The team explored which people and teams used research most effectively. In the published paper, they describe how effective leaders mobilize management research by ‘personally being the knowledge’. Gerry McGivern of Warwick Business School said, “Many of the most effective knowledge champions or leaders trace their motivation to mobilize knowledge back to formative experiences, for example while studying for a Masters degree or a PhD, when they became deeply engaged with academic management knowledge and research.”

Knowledge leaders also typically have ‘hybrid’ identities, combining professional or academic expertise and management roles, so were able to personally straddle and mobilize knowledge across disciplinary and organisational silos.

“The research finds that knowledge leadership is the key to mobilizing academic management research from universities into organisations. Universities’ collaborating with organisations, whether in the public or private sector, is not enough; we need knowledge leaders embedded within organizations in the long-term, actively being the knowledge they are trying to mobilize.”

Sue Dopson of Saïd Business School said, “We examined how managers use academic research in their decision making to affect organizational innovation and change. We identified the importance of knowledge leaders, who are more than mere facilitators or translators of the research, but develop a deep-seated personal investment to apply this formal knowledge to their specific setting and create the momentum for organisational change. The challenge for organisations is to identify, support and nurture these knowledge leaders and help drive the transfer of academic research to developing an evidence-based health sector.”
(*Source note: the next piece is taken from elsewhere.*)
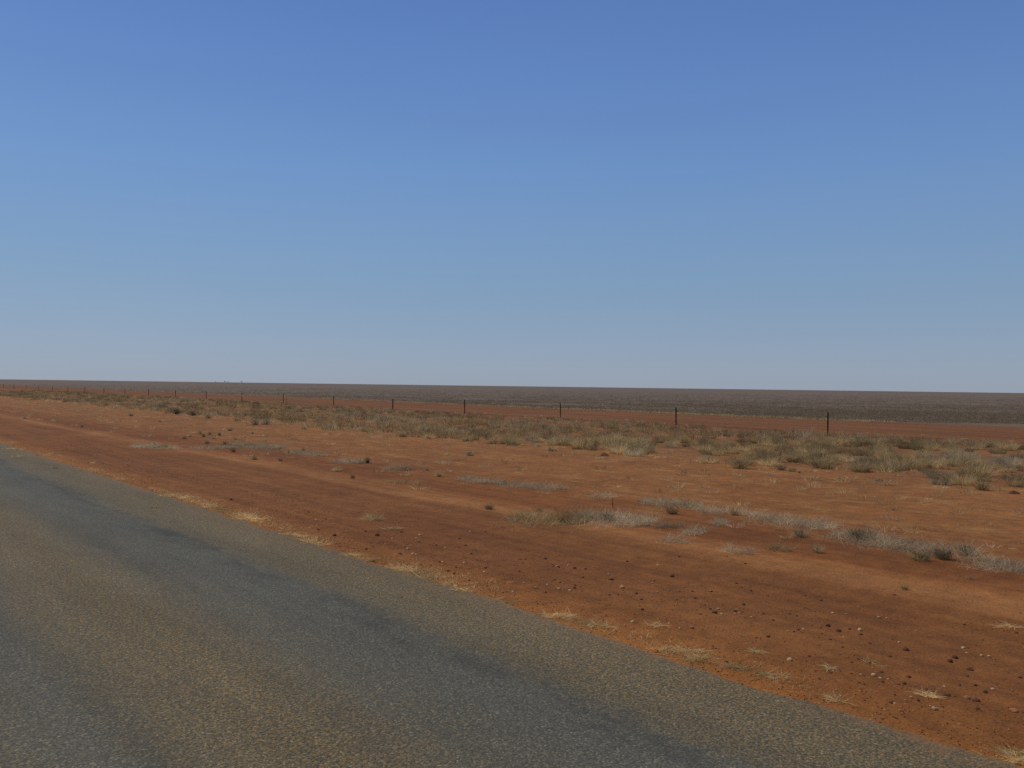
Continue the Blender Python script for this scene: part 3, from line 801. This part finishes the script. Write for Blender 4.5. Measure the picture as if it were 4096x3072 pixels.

The study identified three different types of effective knowledge leaders:

  • Carriers – knowledge leaders personally bring research inside their organization and enact it by creating organizational change.
  • Magpies – by selecting and combining various research findings to reassemble inside their organizations.
  • Challengers – knowledge leaders argue against established research-based models with new findings to drive innovation and alternative solutions.

The paper’s lead author, Dr. Michael Fischer, senior research fellow at the University of Melbourne and University of Oxford, added, “‘Knowledge leaders are few and far between, but their leadership is key to moving research across university and industry boundaries. The findings have major implications for governments as well as management consultancies, universities and other knowledge-intensive organisations in how to develop effective knowledge leaders.”

“Our study reveals how the most effective leaders ‘unstick’ and mobilise research to make it more useful to society.  Instead of attempting to translate and shift it further down the chain, they find ways to personally act as the knowledge itself.  They create emotional engagement by actively ‘becoming’ the knowledge.”

Recommendations

The researchers make a series of recommendations for companies and policymakers to nurture knowledge leaders and accelerate the flow of research from universities into organizations:

  1. Create opportunities for much closer collaboration between universities and organizations to stimulate the flow of people and research across boundaries.
  2. Make ‘safe spaces’ for knowledge leaders to engage with research, innovate and shift practices.
  3. Identify and develop ‘hybrid’ individuals skilled at straddling boundaries between research and organisations.
  4. Increase postgraduate engagement and sponsorship in industry-focused research problems to spark cross-fertilization of knowledge.